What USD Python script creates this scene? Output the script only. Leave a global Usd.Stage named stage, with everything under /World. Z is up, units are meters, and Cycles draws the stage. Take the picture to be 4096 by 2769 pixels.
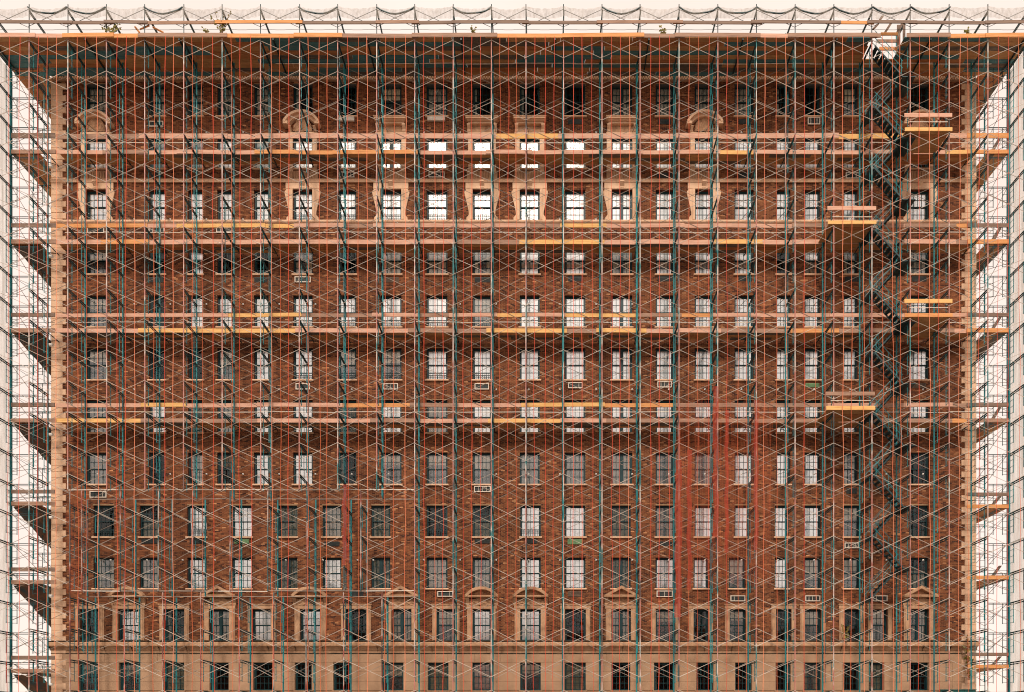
import math, random
import numpy as np
import trimesh
import usdkit, meshkit
from shapely.geometry import Polygon
from pxr import Usd, UsdGeom, UsdLux, UsdShade, Sdf, Gf, Vt

stage = Usd.Stage.CreateInMemory()
UsdGeom.SetStageUpAxis(stage, "Z")
UsdGeom.SetStageMetersPerUnit(stage, 1.0)
UsdGeom.Xform.Define(stage, "/World")
rng = random.Random(7)
nrng = np.random.default_rng(7)
T = Sdf.ValueTypeNames

# ------------------------------------------------------------------ camera, sky, sun, exposure
F_PX, CX, HY, DW, EYE = 2860.0, 2160.0, 2950.0, 42.0, 1.7      # focal length and vanishing point measured in the photograph; distance to the wall; eye height
cam = UsdGeom.Camera.Define(stage, "/World/camera")
cam.AddTranslateOp().Set(Gf.Vec3d(0, -DW, EYE))
cam.AddRotateXYZOp().Set(Gf.Vec3f(90, 0, 0))
cam.CreateHorizontalApertureAttr(36.0)
cam.CreateVerticalApertureAttr(36.0 * 692 / 1024)
cam.CreateFocalLengthAttr(36.0 * F_PX / 4096)
cam.CreateHorizontalApertureOffsetAttr((2048 - CX) * 36.0 / 4096)
cam.CreateVerticalApertureOffsetAttr((HY - 1384.5) * 36.0 / 4096)
cam.CreateClippingRangeAttr(Gf.Vec2f(0.1, 5000))
cam.CreateExposureAttr(1.25)

SUN_EL, SUN_AZ = math.radians(50), math.radians(186)             # azimuth clockwise from +Y: the light comes from behind the camera
sky_mat = usdkit.material(stage, "/World/Looks/sky_look", {
    "sky": ("sky_texture", {"sky_type": "single_scattering", "sun_disc": False, "sun_elevation": SUN_EL, "sun_rotation": SUN_AZ}),
    "tc": ("texture_coordinate", {}),
    "nz": ("noise_texture", {"scale": 2.2, "detail": 4, "roughness": 0.5}),
    "rmp": ("rgb_ramp", {"ramp": [(0.3, (4.3, 3.55, 3.02)), (0.7, (5.0, 4.25, 3.75))]}),
    "mx": ("mix_color", {"fac": 0.94}),
    "bg": ("background_shader", {"strength": 0.1}),
}, [("tc.generated", "nz.vector"), ("nz.fac", "rmp.fac"), ("sky.color", "mx.a"), ("rmp.color", "mx.b"), ("mx.result", "bg.color")], surface="bg.background")
dome = UsdLux.DomeLight.Define(stage, "/World/sky")
UsdShade.MaterialBindingAPI.Apply(dome.GetPrim()).Bind(sky_mat)
dome.GetPrim().SetCustomDataByKey("kind", "structure")
sun = UsdLux.DistantLight.Define(stage, "/World/sun")
sun.CreateIntensityAttr(0.4)
sun.CreateAngleAttr(14.0)
sun.CreateColorAttr(Gf.Vec3f(1.0, 0.9, 0.78))
sun.GetPrim().GetAttribute("inputs:normalize").Set(True) if sun.GetPrim().GetAttribute("inputs:normalize") else sun.CreateNormalizeAttr(True)
_d = Gf.Vec3d(math.sin(SUN_AZ) * math.cos(SUN_EL), math.cos(SUN_AZ) * math.cos(SUN_EL), math.sin(SUN_EL))
sun.AddTransformOp().Set(Gf.Matrix4d().SetRotate(Gf.Rotation(Gf.Vec3d(0, 0, 1), _d)))

# ------------------------------------------------------------------ helpers
def XA(x, D): return (x - CX) / F_PX * D
def ZA(y, D): return EYE + (HY - y) / F_PX * D
def XF(x): return XA(x, DW)
def ZF(y): return ZA(y, DW)

_used = {}
def child(parent, name):
    k = (parent, name); n = _used.get(k, 0); _used[k] = n + 1
    return f"{parent}/{name}" if n == 0 else f"{parent}/{name}_{n:03d}"

def put(parent, name, geo, mat, tone=None):
    """One Mesh prim: geo = (V, F) with F an (n,3) or (n,4) array or a list of polygons."""
    path = child(parent, name)
    V, F = geo
    m = UsdGeom.Mesh.Define(stage, path)
    m.CreatePointsAttr(Vt.Vec3fArray.FromNumpy(np.ascontiguousarray(V, dtype=np.float32)))
    if isinstance(F, np.ndarray):
        c = np.full(len(F), F.shape[1], np.int32); i = F.astype(np.int32).ravel()
    else:
        c = np.array([len(f) for f in F], np.int32); i = np.concatenate([np.asarray(f, np.int32) for f in F])
    m.CreateFaceVertexCountsAttr(Vt.IntArray.FromNumpy(c))
    m.CreateFaceVertexIndicesAttr(Vt.IntArray.FromNumpy(np.ascontiguousarray(i)))
    m.CreateSubdivisionSchemeAttr("none")
    if tone is not None:
        UsdGeom.PrimvarsAPI(m).CreatePrimvar("tone", T.FloatArray, "vertex").Set(Vt.FloatArray.FromNumpy(np.asarray(tone, np.float32)))
    UsdShade.MaterialBindingAPI.Apply(m.GetPrim()).Bind(mat)
    return path

def info(path, label=None, cat=None, group=None, kind=None):
    p = stage.GetPrimAtPath(path)
    for k, v in (("label", label), ("category", cat), ("group", group), ("kind", kind)):
        if v: p.SetCustomDataByKey(k, v)

def thing(name, label, cat, group=None, kind=None):
    path = child("/World", name)
    UsdGeom.Xform.Define(stage, path)
    info(path, label, cat, group, kind)
    return path

BOXF = [(0, 3, 2, 1), (4, 5, 6, 7), (0, 1, 5, 4), (1, 2, 6, 5), (2, 3, 7, 6), (3, 0, 4, 7)]
def box(x0, x1, y0, y1, z0, z1):
    V = [(x0, y0, z0), (x1, y0, z0), (x1, y1, z0), (x0, y1, z0), (x0, y0, z1), (x1, y0, z1), (x1, y1, z1), (x0, y1, z1)]
    return np.array(V, float), [list(f) for f in BOXF]

def bevbox(x0, x1, y0, y1, z0, z1, b=0.01):
    """A box whose front face (towards -Y) has chamfered edges."""
    V = [(x0, y1, z0), (x1, y1, z0), (x1, y1, z1), (x0, y1, z1), (x0, y0 + b, z0), (x1, y0 + b, z0), (x1, y0 + b, z1), (x0, y0 + b, z1),
         (x0 + b, y0, z0 + b), (x1 - b, y0, z0 + b), (x1 - b, y0, z1 - b), (x0 + b, y0, z1 - b)]
    F = [[0, 3, 2, 1], [0, 1, 5, 4], [1, 2, 6, 5], [2, 3, 7, 6], [3, 0, 4, 7], [4, 5, 9, 8], [5, 6, 10, 9], [6, 7, 11, 10], [7, 4, 8, 11], [8, 9, 10, 11]]
    return np.array(V, float), F

def join(geos):
    Vs, Fs, n = [], [], 0
    for V, F in geos:
        Vs.append(np.asarray(V, float)); Fs += [[int(i) + n for i in f] for f in F]; n += len(V)
    return np.vstack(Vs), Fs

def tube(pts, r, sides=6):
    p = np.asarray(pts, float); t = np.gradient(p, axis=0); t /= np.linalg.norm(t, axis=1, keepdims=True)
    up = np.array([0, 1.0, 0.05]) if abs(t[0][1]) < 0.9 else np.array([0.0, 0, 1])
    a = np.cross(t, up); a /= np.linalg.norm(a, axis=1, keepdims=True); b = np.cross(t, a)
    ang = np.arange(sides) * 2 * np.pi / sides
    V = (p[:, None] + r * (np.cos(ang)[None, :, None] * a[:, None] + np.sin(ang)[None, :, None] * b[:, None])).reshape(-1, 3)
    F = []
    for i in range(len(p) - 1):
        for j in range(sides):
            k = (j + 1) % sides
            F.append([i * sides + j, i * sides + k, (i + 1) * sides + k, (i + 1) * sides + j])
    F.append(list(range(sides))[::-1]); F.append([(len(p) - 1) * sides + j for j in range(sides)])
    return V, F

def bar(a, b, r, sides=6): return tube([a, b], r, sides)

def slab(poly, y0, y1):
    """A shapely polygon drawn in x-z, extruded from y0 (front) to y1."""
    m = trimesh.creation.extrude_polygon(poly, 1.0)
    v = np.array(m.vertices)
    V = np.stack([v[:, 0], y0 + (y1 - y0) * v[:, 2], v[:, 1]], 1)
    return V, [list(f) for f in np.array(m.faces)[:, ::-1]]

ONES = ["first", "second", "third", "fourth", "fifth", "sixth", "seventh", "eighth", "ninth", "tenth", "eleventh", "twelfth", "thirteenth", "fourteenth", "fifteenth", "sixteenth", "seventeenth", "eighteenth", "nineteenth", "twentieth"]
def nth(n):
    if n <= 20: return ONES[n - 1]
    if n == 30: return "thirtieth"
    tens = {2: "twenty", 3: "thirty"}[n // 10]
    return f"{tens}-{ONES[n % 10 - 1]}"

# ------------------------------------------------------------------ materials
def mat(name, nodes, links, surface="p.BSDF"):
    return usdkit.material(stage, f"/World/Looks/{name}", nodes, links, surface=surface)

def noisy(name, ramp, scale=(1, 1, 1), nscale=1.0, detail=4, rough=0.8, bump=0.0, metal=0.0, spec=0.3, bscale=None):
    """Colour from a noise in world position through a ramp, with optional fine relief."""
    n = {"g": ("geometry", {}), "mp": ("mapping", {"scale": scale}), "nz": ("noise_texture", {"scale": nscale, "detail": detail, "roughness": 0.6}),
         "rp": ("rgb_ramp", {"ramp": ramp}), "p": ("principled_bsdf", {"roughness": rough, "metallic": metal, "specular_ior_level": spec})}
    l = [("g.position", "mp.vector"), ("mp.vector", "nz.vector"), ("nz.fac", "rp.fac"), ("rp.color", "p.base_color")]
    if bump:
        n["n2"] = ("noise_texture", {"scale": bscale or nscale * 6, "detail": 5}); n["b"] = ("bump", {"strength": bump, "distance": 0.02})
        l += [("mp.vector", "n2.vector"), ("n2.fac", "b.height"), ("b.normal", "p.normal")]
    return mat(name, n, l)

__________

### Directions
From the first line above down to the line with "from pxr import", reproduce every line and no others, omitting pictures.

### Task output
What USD Python script creates this scene? Output the script only. Leave a global Usd.Stage named stage, with everything under /World. Z is up, units are meters, and Cycles draws the stage. Take the picture to be 4096 by 2769 pixels.
import math, random
import numpy as np
import trimesh
import usdkit, meshkit
from shapely.geometry import Polygon
from pxr import Usd, UsdGeom, UsdLux, UsdShade, Sdf, Gf, Vt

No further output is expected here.